Griffiths — whose work between February and March 1996 included drafting KHL’s policy and procedures, a planning document and an action plan — charged only R17 313. Moreover, Palm Springs and Khutsong leaders have denied ever meeting Moshoeshoe.
“People are taking chances. I have to be very frank with you. I don’t know this person,” said Palm Springs South African National Civic Organisation (Sanco) leader Simon Maphalla. I have been responsible for mass meetings for a long time and the consultants we have dealt with have always been whites. `There is no TLC in Palm Springs. There has never been one,” he said.
Jomo Mogale, another Sanco leader in the township of Khutsong, where Moshoeshoe claims to have consulted, also denied meeting him.

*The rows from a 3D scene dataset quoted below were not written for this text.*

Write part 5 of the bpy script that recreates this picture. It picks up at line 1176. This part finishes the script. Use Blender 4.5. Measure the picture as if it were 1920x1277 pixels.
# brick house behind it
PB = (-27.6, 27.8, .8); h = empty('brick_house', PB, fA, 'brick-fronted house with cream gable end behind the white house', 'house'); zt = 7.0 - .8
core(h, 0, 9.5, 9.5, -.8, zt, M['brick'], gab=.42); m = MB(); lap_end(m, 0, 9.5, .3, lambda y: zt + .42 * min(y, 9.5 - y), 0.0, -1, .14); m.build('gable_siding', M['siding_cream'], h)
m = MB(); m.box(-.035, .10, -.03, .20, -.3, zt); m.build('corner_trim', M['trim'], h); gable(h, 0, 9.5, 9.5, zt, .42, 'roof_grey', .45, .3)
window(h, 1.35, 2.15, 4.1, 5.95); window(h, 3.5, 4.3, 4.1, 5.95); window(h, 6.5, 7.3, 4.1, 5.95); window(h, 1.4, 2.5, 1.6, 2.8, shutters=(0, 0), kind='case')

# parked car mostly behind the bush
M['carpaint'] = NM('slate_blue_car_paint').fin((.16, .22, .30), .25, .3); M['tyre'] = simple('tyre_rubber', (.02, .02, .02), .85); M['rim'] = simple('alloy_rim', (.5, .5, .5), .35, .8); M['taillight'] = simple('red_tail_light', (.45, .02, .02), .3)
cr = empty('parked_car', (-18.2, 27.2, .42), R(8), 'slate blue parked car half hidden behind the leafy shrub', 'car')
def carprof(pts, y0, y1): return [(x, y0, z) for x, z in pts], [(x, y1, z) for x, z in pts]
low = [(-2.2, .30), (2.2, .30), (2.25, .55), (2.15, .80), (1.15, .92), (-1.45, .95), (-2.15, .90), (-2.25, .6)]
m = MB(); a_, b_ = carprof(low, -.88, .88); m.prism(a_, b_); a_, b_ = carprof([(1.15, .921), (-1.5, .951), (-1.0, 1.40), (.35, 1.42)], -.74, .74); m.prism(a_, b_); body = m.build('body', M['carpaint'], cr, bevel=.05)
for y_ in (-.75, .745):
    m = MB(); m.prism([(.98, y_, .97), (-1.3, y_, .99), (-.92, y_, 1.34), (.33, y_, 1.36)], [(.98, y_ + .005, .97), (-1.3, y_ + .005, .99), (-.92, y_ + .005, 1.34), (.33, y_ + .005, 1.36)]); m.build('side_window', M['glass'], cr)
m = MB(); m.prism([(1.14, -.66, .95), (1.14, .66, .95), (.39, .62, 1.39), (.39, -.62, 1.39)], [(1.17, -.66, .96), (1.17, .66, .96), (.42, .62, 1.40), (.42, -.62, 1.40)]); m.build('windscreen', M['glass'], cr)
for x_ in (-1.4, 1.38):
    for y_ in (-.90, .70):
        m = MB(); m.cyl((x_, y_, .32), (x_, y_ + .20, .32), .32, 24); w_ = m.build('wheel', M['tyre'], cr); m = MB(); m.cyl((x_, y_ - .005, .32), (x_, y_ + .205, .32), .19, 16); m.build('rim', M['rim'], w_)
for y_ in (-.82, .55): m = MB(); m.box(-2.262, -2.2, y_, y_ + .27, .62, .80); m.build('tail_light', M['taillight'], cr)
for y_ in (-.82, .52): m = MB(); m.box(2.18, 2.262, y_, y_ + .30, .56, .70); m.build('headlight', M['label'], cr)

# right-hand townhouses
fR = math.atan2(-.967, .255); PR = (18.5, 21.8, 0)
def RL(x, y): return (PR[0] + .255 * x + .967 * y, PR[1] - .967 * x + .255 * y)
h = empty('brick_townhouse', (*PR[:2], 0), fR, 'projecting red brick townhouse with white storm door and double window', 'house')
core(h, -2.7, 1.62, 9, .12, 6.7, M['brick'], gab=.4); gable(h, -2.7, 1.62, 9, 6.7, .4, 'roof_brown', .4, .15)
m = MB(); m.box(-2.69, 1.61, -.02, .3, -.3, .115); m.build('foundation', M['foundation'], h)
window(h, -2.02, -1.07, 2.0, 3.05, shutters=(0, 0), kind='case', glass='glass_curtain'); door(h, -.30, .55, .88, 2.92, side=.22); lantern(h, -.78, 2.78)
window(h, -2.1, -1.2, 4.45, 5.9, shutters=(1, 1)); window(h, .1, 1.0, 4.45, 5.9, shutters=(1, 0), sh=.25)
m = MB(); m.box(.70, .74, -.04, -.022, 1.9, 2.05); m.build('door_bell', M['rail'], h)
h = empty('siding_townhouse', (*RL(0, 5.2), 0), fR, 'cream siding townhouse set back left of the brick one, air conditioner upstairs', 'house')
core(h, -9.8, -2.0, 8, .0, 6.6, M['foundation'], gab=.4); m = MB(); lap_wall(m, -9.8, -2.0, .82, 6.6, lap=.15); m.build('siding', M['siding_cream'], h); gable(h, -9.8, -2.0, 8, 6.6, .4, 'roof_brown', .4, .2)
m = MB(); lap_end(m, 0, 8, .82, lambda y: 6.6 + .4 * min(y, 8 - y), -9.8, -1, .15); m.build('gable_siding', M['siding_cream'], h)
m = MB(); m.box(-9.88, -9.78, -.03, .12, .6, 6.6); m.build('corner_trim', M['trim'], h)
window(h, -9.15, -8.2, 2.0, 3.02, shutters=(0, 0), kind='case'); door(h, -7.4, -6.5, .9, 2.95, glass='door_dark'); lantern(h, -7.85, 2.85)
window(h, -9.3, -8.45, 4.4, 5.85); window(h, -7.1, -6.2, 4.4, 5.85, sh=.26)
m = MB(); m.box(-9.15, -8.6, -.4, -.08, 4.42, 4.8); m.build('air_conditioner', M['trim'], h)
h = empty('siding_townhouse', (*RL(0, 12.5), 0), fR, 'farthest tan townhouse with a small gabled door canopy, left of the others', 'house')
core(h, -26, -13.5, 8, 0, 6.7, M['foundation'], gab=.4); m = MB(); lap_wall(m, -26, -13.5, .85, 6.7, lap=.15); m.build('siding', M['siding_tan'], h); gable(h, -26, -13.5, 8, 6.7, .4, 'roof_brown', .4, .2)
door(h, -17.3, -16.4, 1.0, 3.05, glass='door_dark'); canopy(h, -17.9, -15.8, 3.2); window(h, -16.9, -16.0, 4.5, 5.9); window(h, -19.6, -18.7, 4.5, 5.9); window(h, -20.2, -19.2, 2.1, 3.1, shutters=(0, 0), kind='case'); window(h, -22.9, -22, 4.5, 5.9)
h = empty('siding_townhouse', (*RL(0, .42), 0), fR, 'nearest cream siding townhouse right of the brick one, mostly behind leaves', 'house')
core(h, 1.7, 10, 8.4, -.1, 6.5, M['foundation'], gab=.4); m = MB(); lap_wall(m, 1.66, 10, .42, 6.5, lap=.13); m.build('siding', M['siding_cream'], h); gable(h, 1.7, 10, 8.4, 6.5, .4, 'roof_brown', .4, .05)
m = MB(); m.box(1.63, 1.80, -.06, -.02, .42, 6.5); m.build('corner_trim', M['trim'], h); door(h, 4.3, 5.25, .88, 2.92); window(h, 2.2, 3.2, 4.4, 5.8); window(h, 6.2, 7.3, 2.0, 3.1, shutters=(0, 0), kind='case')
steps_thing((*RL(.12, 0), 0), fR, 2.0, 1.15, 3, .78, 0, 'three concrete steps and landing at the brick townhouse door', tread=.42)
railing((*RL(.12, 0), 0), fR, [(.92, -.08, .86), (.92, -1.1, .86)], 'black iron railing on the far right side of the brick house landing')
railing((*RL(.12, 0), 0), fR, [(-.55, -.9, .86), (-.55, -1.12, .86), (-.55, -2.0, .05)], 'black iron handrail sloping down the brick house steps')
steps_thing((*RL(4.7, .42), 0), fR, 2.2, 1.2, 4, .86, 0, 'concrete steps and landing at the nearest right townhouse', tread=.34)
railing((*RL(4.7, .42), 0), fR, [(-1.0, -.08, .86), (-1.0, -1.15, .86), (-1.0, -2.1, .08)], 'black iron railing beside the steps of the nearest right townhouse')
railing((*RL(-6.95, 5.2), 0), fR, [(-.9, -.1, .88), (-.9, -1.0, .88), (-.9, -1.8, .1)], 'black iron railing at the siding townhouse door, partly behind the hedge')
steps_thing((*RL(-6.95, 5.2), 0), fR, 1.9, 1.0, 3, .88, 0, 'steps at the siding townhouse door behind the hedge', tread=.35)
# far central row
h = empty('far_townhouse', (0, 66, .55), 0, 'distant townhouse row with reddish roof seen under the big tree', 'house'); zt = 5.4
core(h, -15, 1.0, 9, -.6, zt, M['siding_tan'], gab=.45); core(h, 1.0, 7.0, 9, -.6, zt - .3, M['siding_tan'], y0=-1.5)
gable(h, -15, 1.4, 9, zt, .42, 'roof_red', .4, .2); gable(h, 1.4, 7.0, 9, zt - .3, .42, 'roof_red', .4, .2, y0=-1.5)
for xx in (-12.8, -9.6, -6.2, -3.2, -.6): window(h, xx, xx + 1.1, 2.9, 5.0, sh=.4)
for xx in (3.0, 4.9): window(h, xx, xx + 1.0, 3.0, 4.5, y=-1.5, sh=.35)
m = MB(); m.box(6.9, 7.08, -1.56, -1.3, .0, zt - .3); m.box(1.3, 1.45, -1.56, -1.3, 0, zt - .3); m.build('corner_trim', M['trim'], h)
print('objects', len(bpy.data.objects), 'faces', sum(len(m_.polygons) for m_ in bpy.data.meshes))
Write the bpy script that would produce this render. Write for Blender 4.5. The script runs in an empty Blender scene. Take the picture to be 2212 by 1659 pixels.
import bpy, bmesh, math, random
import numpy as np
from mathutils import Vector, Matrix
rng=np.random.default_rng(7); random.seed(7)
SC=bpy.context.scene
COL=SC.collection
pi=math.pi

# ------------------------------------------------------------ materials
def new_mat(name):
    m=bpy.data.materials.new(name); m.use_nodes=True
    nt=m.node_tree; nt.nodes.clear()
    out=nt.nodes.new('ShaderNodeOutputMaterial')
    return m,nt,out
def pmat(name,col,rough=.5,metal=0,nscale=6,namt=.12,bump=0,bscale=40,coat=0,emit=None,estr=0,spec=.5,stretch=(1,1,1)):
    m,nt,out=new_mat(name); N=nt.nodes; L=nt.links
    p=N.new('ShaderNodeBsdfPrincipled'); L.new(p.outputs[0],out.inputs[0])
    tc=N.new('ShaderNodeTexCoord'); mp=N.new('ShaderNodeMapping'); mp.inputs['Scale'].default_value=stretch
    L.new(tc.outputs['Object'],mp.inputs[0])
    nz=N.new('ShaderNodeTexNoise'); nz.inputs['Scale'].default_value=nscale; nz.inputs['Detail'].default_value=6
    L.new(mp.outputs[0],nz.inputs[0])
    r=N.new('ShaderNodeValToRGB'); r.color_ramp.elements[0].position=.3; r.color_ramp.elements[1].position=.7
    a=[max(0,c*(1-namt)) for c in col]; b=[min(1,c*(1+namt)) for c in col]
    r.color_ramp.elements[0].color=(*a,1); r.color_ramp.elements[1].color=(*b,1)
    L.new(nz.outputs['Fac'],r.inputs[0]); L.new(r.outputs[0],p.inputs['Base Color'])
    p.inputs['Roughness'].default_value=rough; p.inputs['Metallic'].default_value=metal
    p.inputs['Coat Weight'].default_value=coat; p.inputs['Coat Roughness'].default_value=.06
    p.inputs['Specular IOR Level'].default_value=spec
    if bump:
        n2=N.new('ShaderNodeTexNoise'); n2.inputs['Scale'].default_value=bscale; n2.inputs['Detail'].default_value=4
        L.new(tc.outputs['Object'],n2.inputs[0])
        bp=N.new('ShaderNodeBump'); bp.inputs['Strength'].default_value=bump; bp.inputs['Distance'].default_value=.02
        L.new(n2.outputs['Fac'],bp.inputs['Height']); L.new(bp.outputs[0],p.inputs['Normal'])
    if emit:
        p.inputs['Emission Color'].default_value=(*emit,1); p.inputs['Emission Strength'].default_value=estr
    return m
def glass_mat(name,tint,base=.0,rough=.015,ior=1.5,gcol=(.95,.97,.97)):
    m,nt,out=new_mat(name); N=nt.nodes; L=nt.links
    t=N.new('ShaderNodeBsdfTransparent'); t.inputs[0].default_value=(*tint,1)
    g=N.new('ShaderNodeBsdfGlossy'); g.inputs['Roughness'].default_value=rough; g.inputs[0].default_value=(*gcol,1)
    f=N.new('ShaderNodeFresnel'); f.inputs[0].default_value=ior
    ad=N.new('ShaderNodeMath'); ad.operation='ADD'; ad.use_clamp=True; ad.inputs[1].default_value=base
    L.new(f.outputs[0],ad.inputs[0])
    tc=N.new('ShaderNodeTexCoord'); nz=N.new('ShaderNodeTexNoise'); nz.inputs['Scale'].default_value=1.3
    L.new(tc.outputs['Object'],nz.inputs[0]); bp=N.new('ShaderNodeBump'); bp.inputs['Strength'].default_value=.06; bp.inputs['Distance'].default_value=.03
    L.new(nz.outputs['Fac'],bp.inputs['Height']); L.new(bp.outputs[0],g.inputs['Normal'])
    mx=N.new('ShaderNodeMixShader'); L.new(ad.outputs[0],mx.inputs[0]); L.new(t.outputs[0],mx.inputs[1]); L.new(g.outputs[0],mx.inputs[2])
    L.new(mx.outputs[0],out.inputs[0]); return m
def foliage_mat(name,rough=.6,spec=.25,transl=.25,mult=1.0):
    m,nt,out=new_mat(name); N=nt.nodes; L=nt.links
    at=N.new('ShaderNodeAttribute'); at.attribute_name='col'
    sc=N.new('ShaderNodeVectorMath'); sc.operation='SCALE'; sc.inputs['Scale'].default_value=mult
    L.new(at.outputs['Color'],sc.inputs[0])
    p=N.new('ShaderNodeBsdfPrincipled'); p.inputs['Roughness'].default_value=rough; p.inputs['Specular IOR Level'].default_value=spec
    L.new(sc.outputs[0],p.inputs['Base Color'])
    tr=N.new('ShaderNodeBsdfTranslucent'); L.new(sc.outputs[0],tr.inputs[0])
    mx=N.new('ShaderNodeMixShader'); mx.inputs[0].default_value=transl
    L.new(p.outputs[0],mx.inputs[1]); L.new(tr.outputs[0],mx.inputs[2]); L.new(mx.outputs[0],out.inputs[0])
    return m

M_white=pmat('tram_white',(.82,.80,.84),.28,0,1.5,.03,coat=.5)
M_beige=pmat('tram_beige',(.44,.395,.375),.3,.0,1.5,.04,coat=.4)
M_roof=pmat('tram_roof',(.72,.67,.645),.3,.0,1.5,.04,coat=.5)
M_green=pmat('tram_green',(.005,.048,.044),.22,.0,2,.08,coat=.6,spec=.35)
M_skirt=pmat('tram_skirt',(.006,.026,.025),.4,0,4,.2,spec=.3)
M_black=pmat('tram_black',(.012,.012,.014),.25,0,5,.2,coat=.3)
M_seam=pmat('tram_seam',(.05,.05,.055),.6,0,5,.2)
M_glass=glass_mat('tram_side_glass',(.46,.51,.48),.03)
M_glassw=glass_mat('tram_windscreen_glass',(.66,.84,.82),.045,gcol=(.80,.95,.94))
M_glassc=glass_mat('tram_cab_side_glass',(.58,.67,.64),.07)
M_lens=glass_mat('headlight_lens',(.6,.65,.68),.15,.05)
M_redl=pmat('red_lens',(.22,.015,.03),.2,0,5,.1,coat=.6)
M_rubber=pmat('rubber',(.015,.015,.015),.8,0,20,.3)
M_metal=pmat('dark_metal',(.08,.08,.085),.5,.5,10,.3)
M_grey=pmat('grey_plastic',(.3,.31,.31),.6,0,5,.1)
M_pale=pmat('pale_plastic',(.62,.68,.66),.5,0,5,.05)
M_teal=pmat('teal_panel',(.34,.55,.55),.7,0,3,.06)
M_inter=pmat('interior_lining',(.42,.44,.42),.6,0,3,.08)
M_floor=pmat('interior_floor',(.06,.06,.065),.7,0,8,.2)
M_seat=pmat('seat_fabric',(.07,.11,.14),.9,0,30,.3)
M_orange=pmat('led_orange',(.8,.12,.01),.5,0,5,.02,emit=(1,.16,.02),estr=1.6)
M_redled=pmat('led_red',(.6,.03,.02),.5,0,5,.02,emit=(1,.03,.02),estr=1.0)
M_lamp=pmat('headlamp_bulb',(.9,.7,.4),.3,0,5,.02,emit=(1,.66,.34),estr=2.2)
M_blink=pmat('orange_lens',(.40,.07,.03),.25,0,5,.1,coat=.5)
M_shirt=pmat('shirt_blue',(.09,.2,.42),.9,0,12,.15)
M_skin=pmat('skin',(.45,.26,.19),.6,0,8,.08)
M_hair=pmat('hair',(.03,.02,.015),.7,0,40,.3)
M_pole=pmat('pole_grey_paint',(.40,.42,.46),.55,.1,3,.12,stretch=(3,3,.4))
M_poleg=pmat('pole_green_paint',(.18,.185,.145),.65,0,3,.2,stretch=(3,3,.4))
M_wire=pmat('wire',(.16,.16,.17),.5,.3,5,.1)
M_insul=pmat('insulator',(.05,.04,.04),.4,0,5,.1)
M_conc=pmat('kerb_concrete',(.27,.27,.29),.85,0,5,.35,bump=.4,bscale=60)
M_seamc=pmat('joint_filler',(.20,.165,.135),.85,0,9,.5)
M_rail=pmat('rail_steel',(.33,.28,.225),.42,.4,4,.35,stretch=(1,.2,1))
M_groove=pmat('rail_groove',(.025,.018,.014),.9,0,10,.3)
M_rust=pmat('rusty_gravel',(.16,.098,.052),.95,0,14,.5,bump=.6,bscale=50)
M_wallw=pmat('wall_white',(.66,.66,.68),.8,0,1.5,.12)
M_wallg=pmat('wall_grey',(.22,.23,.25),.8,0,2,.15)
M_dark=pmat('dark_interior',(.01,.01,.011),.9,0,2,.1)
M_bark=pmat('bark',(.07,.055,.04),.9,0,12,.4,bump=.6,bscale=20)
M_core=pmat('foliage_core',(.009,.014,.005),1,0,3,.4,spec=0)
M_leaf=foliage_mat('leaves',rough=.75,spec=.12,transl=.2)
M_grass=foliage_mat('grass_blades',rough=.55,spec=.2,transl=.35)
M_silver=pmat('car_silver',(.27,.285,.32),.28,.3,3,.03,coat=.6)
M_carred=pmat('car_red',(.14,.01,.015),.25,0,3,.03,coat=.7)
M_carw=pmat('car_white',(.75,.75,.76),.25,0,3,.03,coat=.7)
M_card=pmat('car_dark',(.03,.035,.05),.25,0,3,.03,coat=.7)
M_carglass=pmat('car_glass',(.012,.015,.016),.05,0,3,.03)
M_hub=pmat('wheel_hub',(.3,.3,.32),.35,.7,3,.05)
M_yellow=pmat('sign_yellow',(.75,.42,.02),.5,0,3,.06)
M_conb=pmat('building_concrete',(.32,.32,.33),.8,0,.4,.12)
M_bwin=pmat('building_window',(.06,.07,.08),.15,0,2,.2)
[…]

Sanco’s national president and Palm Springs resident Mlungisi Hlongwane said his organisation had never met Moshoeshoe. “Neither the name nor the consultancy is known to us. And there has never been a mass meeting in which consultants attended.”
KHL has been unable to clarify why community leaders do not know Moshoeshoe.
Hlongwane said the only consultants his community had ever dealt with were Griffiths and Saths Moodley — the controversial Mpumalanga housing official who played a pivotal role in the province’s Motheo housing scandal.
Moodley facilitated a joint task team between Sanco and KHL that finally paved the way for the end of the bond boycott when the two organisations signed an agreement in 1996.
Khampepe last month claimed it was Moshoeshoe who brokered the deal, through “market intelligence” research.
Initially, Moshoeshoe said: “My role was merely to get problems from township dwellers. They [KHL] were still trying to change this thing on their payments. They were still talking to street committees to get problems from township dwellers. Whatever problem I could get, I had to pass it on to them.”
This week he added that his brief was “to assist KHL to get access to its clients through market intelligence. This involved gathering data mainly by surveys.”
Khampepe promised to review Moshoeshoe’s “intelligence reports”. But so far, he has only been able to show one four-page report which suggested that KHL be “cautious” in dealing with township communities. This week, he said there were three other reports.
It is not the first time that corruption allegations against KHL’s management have been raised. In July 1996, 16 Black Lawyers Association (BLA) members presented a three-page document to KHL’s chair Frank Chikane.
The anonymous document, which is in the possession of the M&G, was apparently drawn up by KHL’s senior black management. It alleged staff were forming consultancy firms which were co-managed by themselves, friends and relatives: “Some of the `developers’ were in fact fronts set up by some senior executives who would be involved in adjudicating the awarding of these contracts to the `developers’.”
Chikane allegedly rejected the document on grounds of its anonymity. He said this week he would not comment on “something KHL staffers say the BLA members told me. It would have been a different matter if the lawyers themselves were saying they told me this. I don’t think it’s correct in the first place.”
The government, through the Ministry of Housing, owns an 11% stake in the Housing Trust which in turn controls KHL. It began in 1988 as a housing-loan scheme for low- income earners. Other shareholders in the housing trust include banks and private companies.